* **Material provided**:
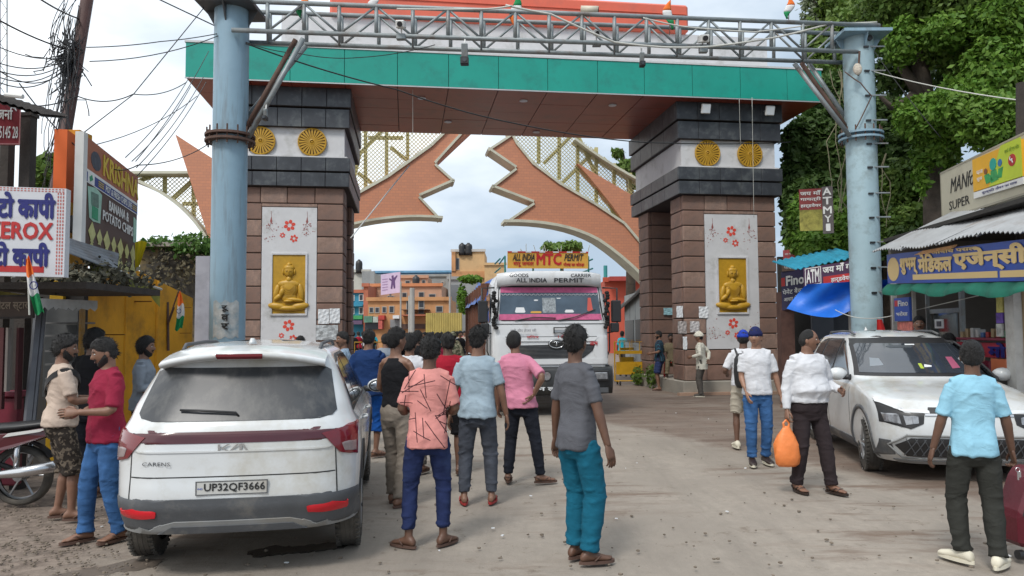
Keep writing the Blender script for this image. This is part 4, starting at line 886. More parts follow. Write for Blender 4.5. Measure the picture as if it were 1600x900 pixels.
# yellow cloth by the snack sign, debris on the stall roof
mb = MB(); P = []
for i in range(8):
    t = i/7; P.append([W(lerp(lerp(211, 230, j/8), lerp(211, 216, j/8), t), lerp(379, 421, t)-3*math.sin(PI*j/8)*(1-t), 10.7+.04*math.sin(j*2.2)) for j in range(9)])
mb.grid(P); tag(mb.build('yellow_cloth', mat('yellow_cloth', (.62, .50, .01), .8), smooth=True), 'bright yellow cloth tied at the right edge of the snack sign', 'cloth')
db = tag(leafmesh('roof_litter', [(W(150, 425, 9.2), (.5, .2, .14)), (W(95, 440, 8.4), (.5, .2, .1)), (W(180, 440, 9.6), (.5, .2, .12))], 800, .045, mat('litter', (.08, .075, .05), .9, .6, 9), None, 8), 'dried leaves and litter heaped on the stall roofs at the left', None, kind='stuff')
mb = MB(); mb.grid([[W(lerp(140, 250, j/14), lerp(405, 452, j/14)+i*(10+4*math.sin(j)), 9.3+j*.15) for j in range(15)] for i in range(3)]); tag(mb.build('green_yellow_canvas', mat('mossy_canvas', (.16, .17, .03), .9, .6, 3, dirt=(.40, .28, .02), damt=.5), smooth=True), 'mossy green and yellow canvas edge over the ochre kiosk', 'canvas')
mb = MB(); mb.tube(cable([W(184, 422, 9.3), W(252, 452, 11.5)], 0, .02), .02, 6); tag(mb.build('rope_edge', m_cablew), 'pale beaded rope along the canvas edge', 'rope')
# national flags of the stalls
def bigflag(px0, py0, px1, py1, Y, lab, bend=.0, wd=16):
    base = W(px1, py1, Y); f = thing('flag', lab, 'flag', base)
    tris = [m_tri_o, m_tri_w, m_tri_g]
    for k in range(3):
        mb = MB(); P = []
        for i in range(7):
            t = (k+i/6)/3; cx = lerp(px0, px1, t)+bend*math.sin(t*PI); cy = lerp(py0, py1, t); w_ = wd*(.35+.65*math.sin(min(1, t*1.25)*PI*.62)); P.append([W(cx+w_*(j/6-.5), cy+3*math.sin(j), Y+.03*math.sin(j*1.7+t*6)) for j in range(7)])
        mb.grid(P); mb.build('flag_band', tris[k], f, smooth=True)
    mb = MB(); c = W(lerp(px0, px1, .5), lerp(py0, py1, .5), Y-.04); mb.tube([c+Vector((.035*math.cos(2*PI*q/12), 0, .035*math.sin(2*PI*q/12))) for q in range(13)], .005, 4); mb.build('flag_wheel', m_blue, f)
    return f
f1 = bigflag(43, 402, 62, 490, 7.0, 'tricolour flag drooping in front of the white photocopy sign', -2, 15); MB().tube([W(43, 400, 7.03), W(46, 492, 7.03)], .008, 6).build('flag_stick', m_cablew, f1)
f2 = bigflag(280, 457, 279, 515, 11.9, 'tricolour flag hanging on the ochre kiosk wall', 3, 12); MB().tube([W(279, 455, 11.95), W(262, 505, 12.1)], .012, 6).build('flag_stick', m_rust, f2)
# red cart at the left edge
rc = thing('red_cart', 'battered dark red metal bin at the left edge', 'bin', (W(0, 700, 7.6).x, 7.6, 0)); pbox('bin_body', -80, 620, 30, 760, 8.3, .10, mat('battered_red', (.16, .014, .030), .5, .25, 4, dirt=(.08, .02, .02), damt=.4), rc, .02); pbox('bin_rim', -84, 611, 34, 621, 8.25, .16, mat('battered_red_rim', (.20, .02, .045), .5, .2, 4), rc, .01)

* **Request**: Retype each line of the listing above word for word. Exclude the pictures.

* **Right answer**:
Keep writing the Blender script for this image. This is part 4, starting at line 886. More parts follow. Write for Blender 4.5. Measure the picture as if it were 1600x900 pixels.
# yellow cloth by the snack sign, debris on the stall roof
mb = MB(); P = []
for i in range(8):
    t = i/7; P.append([W(lerp(lerp(211, 230, j/8), lerp(211, 216, j/8), t), lerp(379, 421, t)-3*math.sin(PI*j/8)*(1-t), 10.7+.04*math.sin(j*2.2)) for j in range(9)])
mb.grid(P); tag(mb.build('yellow_cloth', mat('yellow_cloth', (.62, .50, .01), .8), smooth=True), 'bright yellow cloth tied at the right edge of the snack sign', 'cloth')
db = tag(leafmesh('roof_litter', [(W(150, 425, 9.2), (.5, .2, .14)), (W(95, 440, 8.4), (.5, .2, .1)), (W(180, 440, 9.6), (.5, .2, .12))], 800, .045, mat('litter', (.08, .075, .05), .9, .6, 9), None, 8), 'dried leaves and litter heaped on the stall roofs at the left', None, kind='stuff')
mb = MB(); mb.grid([[W(lerp(140, 250, j/14), lerp(405, 452, j/14)+i*(10+4*math.sin(j)), 9.3+j*.15) for j in range(15)] for i in range(3)]); tag(mb.build('green_yellow_canvas', mat('mossy_canvas', (.16, .17, .03), .9, .6, 3, dirt=(.40, .28, .02), damt=.5), smooth=True), 'mossy green and yellow canvas edge over the ochre kiosk', 'canvas')
mb = MB(); mb.tube(cable([W(184, 422, 9.3), W(252, 452, 11.5)], 0, .02), .02, 6); tag(mb.build('rope_edge', m_cablew), 'pale beaded rope along the canvas edge', 'rope')
# national flags of the stalls
def bigflag(px0, py0, px1, py1, Y, lab, bend=.0, wd=16):
    base = W(px1, py1, Y); f = thing('flag', lab, 'flag', base)
    tris = [m_tri_o, m_tri_w, m_tri_g]
    for k in range(3):
        mb = MB(); P = []
        for i in range(7):
            t = (k+i/6)/3; cx = lerp(px0, px1, t)+bend*math.sin(t*PI); cy = lerp(py0, py1, t); w_ = wd*(.35+.65*math.sin(min(1, t*1.25)*PI*.62)); P.append([W(cx+w_*(j/6-.5), cy+3*math.sin(j), Y+.03*math.sin(j*1.7+t*6)) for j in range(7)])
        mb.grid(P); mb.build('flag_band', tris[k], f, smooth=True)
    mb = MB(); c = W(lerp(px0, px1, .5), lerp(py0, py1, .5), Y-.04); mb.tube([c+Vector((.035*math.cos(2*PI*q/12), 0, .035*math.sin(2*PI*q/12))) for q in range(13)], .005, 4); mb.build('flag_wheel', m_blue, f)
    return f
f1 = bigflag(43, 402, 62, 490, 7.0, 'tricolour flag drooping in front of the white photocopy sign', -2, 15); MB().tube([W(43, 400, 7.03), W(46, 492, 7.03)], .008, 6).build('flag_stick', m_cablew, f1)
f2 = bigflag(280, 457, 279, 515, 11.9, 'tricolour flag hanging on the ochre kiosk wall', 3, 12); MB().tube([W(279, 455, 11.95), W(262, 505, 12.1)], .012, 6).build('flag_stick', m_rust, f2)
# red cart at the left edge
rc = thing('red_cart', 'battered dark red metal bin at the left edge', 'bin', (W(0, 700, 7.6).x, 7.6, 0)); pbox('bin_body', -80, 620, 30, 760, 8.3, .10, mat('battered_red', (.16, .014, .030), .5, .25, 4, dirt=(.08, .02, .02), damt=.4), rc, .02); pbox('bin_rim', -84, 611, 34, 621, 8.25, .16, mat('battered_red_rim', (.20, .02, .045), .5, .2, 4), rc, .01)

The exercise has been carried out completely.